19.(1) Les personnes suivantes appartiennent à une catégorie non admissible:

    [. . .]

l) celles qui, à un rang élevé, font ou ont fait partie ou sont ou ont été au service d'un gouvernement qui, de l'avis du ministre, se livre ou s'est livré au terrorisme, à des violations graves ou répétées des droits de la personne ou à des crimes de guerre ou contre l'humanité, au sens du paragraphe 7(3.76) du Code criminel, sauf si elles convainquent le ministre que leur admission ne serait nullement préjudiciable à l'intérêt national. [Non souligné dans l'original.]

[8]L'argument du ministre en l'espèce était qu'une exemption ministérielle aurait dû être accordée avant qu'une décision sur l'admissibilité soit prise par un agent des visas. La Cour a accepté cet argument au paragraphe 7:

Je suis convaincu que ces arguments sont bien fondés. Selon l'interprétation que je fais des alinéas en litige, une fois qu'il est décidé que le mari de l'intimée a occupé le poste de ministre du cabinet dans le gouvernement somalien de Siad Barre, il est visé par l'alinéa 19(1.1)b) et devient donc non admissible au Canada sous le régime de l'alinéa 19(1)l), à moins que le ministre n'ait accepté de le soustraire à l'application de cet alinéa. La présence des mots «sauf si elles convainquent» dans le libellé de l'exception me laisse supposer que l'exception ministérielle doit précéder la décision de l'agent des visas. Comme le mari de l'intimée n'a pas demandé une exception ministérielle en temps opportun, il ne peut plus le faire. [Non souligné dans l'original.]

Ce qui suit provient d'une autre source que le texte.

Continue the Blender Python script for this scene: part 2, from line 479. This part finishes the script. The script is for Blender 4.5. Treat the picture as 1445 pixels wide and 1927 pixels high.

La décision de la Cour est fondée sur le temps de verbe «have satisfied» dans la version anglaise utilisé de l'alinéa 19(1)l).

[9]Le temps passé n'est pas utilisé au paragraphe 34(2). Il prévoit que:

34. [. . .]

(2) Ces faits n'emportent pas interdiction de territoire pour le résident permanent ou l'étranger qui convainc le ministre que sa présence au Canada ne serait nullement préjudiciable à l'intérêt national.

[10]Le paragraphe 34(2) ne comporte pas d'aspect temporel. Rien dans cette disposition n'entrave l'exercice du pouvoir discrétionnaire du ministre quant au moment où il peut accorder une exemption ministérielle. L'arrêt Adam s'appuyant sur un temps de verbe différent dans une disposition différente, il ne constitue pas un précédent pour l'interprétation que le ministre fait du paragraphe 34(2).

[11]La requête en réexamen devrait être rejetée avec dépens.